Multispectral Sensors and Machine Learning as Modern Tools for Nutrient Content Prediction in Soil

The combination of multispectral data and machine learning provides effective and flexible monitoring of the soil nutrient content, which consequently positively impacts plant productivity and food security, and ultimately promotes sustainable agricultural development overall. The aim of this study was to investigate the associations between spectral variables and soil physicochemical attributes, as well as to predict these attributes using spectral variables as inputs in machine learning models. One thousand soil samples were selected from agricultural areas 0–20 cm deep and collected from Northeast Mato Grosso do Sul state of Brazil. A total of 20 g of the dried and homogenized soil sample was added to the Petri dish to perform spectral measurements.
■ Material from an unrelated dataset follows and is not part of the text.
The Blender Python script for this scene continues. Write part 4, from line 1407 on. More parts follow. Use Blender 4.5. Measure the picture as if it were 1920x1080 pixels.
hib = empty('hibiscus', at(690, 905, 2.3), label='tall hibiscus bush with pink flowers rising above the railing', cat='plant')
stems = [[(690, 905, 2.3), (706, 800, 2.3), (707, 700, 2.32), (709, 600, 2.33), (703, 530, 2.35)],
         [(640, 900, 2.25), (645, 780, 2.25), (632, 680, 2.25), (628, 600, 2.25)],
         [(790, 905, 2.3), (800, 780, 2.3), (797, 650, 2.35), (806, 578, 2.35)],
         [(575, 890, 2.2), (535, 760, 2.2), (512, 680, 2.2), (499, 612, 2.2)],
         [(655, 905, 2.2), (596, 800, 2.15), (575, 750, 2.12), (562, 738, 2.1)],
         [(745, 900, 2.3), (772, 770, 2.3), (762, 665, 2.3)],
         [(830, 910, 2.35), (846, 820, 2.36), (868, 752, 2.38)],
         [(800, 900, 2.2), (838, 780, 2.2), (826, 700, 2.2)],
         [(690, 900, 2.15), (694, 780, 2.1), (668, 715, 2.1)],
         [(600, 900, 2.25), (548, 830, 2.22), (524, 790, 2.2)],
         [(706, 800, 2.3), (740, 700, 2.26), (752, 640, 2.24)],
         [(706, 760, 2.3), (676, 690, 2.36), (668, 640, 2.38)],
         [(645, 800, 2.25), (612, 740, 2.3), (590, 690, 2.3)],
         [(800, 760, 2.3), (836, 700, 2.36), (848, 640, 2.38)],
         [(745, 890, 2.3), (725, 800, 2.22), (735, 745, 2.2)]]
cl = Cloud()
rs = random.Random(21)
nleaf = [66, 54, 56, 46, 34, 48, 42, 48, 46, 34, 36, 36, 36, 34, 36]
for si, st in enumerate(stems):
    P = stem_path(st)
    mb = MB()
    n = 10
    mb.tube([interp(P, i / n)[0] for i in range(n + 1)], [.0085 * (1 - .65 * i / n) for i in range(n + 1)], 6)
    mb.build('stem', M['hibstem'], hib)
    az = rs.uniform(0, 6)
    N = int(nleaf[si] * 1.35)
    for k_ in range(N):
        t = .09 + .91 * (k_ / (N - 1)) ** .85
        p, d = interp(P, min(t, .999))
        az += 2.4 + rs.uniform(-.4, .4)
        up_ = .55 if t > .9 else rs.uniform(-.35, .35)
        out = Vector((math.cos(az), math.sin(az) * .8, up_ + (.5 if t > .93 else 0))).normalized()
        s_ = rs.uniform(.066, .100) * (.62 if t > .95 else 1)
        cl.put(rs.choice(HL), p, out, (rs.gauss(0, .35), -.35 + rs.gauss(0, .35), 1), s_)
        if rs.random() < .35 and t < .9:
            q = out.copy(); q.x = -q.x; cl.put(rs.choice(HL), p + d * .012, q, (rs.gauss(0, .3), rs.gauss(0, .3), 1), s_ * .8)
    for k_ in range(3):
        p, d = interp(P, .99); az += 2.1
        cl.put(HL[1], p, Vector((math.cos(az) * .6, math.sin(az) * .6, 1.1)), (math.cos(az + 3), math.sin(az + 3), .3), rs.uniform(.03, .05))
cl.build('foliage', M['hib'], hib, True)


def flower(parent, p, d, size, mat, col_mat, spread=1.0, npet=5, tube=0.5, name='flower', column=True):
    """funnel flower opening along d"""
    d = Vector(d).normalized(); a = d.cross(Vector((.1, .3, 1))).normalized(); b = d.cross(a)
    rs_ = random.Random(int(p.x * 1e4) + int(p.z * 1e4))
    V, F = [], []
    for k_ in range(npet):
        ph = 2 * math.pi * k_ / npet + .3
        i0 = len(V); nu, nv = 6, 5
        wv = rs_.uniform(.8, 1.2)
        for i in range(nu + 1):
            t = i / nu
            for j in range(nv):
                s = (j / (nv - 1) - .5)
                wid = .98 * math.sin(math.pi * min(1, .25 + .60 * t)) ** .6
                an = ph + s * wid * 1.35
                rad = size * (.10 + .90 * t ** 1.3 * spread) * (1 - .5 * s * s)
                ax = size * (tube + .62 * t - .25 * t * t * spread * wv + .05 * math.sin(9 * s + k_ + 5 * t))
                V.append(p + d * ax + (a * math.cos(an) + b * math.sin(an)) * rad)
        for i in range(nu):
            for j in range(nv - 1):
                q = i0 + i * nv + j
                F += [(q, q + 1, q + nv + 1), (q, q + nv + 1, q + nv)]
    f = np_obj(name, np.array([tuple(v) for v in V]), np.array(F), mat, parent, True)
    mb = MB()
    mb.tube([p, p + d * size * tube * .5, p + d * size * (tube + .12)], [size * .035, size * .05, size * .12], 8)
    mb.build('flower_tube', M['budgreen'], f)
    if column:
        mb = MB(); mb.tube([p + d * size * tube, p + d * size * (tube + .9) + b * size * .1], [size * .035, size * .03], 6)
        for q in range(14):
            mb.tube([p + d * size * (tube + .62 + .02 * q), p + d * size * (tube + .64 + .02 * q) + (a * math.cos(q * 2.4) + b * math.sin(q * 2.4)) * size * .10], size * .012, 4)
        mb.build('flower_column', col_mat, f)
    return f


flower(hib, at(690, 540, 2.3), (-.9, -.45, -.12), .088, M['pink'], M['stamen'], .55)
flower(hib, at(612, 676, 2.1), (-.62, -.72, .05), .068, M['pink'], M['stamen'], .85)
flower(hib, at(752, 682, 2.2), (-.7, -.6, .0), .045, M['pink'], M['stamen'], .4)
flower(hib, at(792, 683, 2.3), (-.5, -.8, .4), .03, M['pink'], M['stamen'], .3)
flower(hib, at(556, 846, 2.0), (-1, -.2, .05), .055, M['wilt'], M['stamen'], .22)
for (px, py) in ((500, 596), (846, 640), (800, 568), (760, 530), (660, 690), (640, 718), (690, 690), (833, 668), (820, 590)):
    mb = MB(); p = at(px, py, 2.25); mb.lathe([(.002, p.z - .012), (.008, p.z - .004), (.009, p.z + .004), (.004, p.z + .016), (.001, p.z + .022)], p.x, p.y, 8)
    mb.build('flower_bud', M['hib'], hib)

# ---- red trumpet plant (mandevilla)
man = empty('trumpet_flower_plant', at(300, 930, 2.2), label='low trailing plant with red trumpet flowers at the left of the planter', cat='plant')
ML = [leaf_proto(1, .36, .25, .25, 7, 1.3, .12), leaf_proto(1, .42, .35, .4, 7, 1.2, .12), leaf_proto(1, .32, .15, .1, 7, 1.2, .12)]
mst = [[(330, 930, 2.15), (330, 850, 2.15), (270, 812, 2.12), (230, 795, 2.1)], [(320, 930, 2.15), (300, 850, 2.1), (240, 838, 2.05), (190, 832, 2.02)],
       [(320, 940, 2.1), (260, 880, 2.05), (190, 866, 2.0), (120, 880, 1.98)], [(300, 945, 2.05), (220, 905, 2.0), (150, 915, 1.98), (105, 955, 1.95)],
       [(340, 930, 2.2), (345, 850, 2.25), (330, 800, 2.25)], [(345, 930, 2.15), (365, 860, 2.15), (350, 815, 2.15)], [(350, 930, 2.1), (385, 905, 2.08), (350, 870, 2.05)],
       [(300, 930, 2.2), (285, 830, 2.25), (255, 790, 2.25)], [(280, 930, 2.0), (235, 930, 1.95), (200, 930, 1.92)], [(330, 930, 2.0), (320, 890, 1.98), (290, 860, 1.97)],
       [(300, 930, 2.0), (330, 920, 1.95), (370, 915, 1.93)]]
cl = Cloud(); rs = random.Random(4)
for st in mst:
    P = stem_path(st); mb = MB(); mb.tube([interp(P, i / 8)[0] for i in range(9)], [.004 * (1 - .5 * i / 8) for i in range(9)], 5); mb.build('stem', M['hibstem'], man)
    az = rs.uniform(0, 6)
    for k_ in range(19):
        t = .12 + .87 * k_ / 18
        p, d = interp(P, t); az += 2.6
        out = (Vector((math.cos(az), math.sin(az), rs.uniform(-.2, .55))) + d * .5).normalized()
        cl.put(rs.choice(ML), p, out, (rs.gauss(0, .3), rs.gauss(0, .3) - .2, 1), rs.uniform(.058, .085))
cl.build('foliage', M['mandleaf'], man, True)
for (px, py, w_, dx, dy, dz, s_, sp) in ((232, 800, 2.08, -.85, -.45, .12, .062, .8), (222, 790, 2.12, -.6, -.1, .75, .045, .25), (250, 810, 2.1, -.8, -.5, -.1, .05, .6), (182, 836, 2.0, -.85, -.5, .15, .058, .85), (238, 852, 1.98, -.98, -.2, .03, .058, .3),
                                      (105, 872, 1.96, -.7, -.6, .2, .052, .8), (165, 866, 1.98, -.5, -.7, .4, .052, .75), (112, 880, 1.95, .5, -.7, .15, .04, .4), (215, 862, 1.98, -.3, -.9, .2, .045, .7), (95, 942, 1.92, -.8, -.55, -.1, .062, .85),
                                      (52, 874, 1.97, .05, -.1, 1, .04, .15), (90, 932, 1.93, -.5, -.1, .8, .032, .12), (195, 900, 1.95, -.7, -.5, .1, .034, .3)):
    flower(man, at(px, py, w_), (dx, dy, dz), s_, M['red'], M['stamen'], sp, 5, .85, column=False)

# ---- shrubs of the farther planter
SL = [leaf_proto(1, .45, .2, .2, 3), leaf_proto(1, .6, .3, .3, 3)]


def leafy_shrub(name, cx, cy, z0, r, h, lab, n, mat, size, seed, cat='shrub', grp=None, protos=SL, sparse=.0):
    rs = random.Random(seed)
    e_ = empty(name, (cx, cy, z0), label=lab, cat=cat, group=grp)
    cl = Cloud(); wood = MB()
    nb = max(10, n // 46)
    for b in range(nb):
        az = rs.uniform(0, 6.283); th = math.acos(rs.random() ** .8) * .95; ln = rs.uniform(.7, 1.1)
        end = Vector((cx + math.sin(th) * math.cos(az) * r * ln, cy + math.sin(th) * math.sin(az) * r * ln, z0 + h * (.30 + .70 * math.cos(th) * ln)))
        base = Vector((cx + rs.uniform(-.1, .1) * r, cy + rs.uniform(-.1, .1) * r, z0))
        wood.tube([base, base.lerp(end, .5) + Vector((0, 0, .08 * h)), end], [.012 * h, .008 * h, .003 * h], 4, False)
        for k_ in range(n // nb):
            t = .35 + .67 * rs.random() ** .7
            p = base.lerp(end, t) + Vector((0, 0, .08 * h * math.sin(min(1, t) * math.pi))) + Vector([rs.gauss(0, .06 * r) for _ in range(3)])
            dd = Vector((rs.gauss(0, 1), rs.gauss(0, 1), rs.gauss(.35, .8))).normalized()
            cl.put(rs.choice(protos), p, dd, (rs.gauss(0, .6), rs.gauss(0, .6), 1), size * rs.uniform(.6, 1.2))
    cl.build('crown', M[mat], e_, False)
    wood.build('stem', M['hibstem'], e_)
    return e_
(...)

Reflectance spectra were obtained by CROP CIRCLE ACS-470 using three spectral bands: green (532–550 nm), red (670–700 nm), and red-edge (730–760 nm). The models were developed with the aid of the Weka environment to predict the soil chemical attributes via the obtained dataset. The models tested were linear regression, random forest (RF), reptree M5P, multilayer preference neural network, and decision tree algorithms, with the correlation coefficient (r) and mean absolute error (MAE) used as accuracy parameters. According to our findings, sulfur exhibited a correlation greater than 0.6 and a reduced mean absolute error, with better performance for the M5P and RF algorithms. On the other hand, the macronutrients S, Ca, Mg, and K presented modest r values (approximately 0.3), indicating a moderate correlation with actual observations, which are not recommended for use in soil analysis. This soil analysis technique requires more refined correlation models for accurate prediction.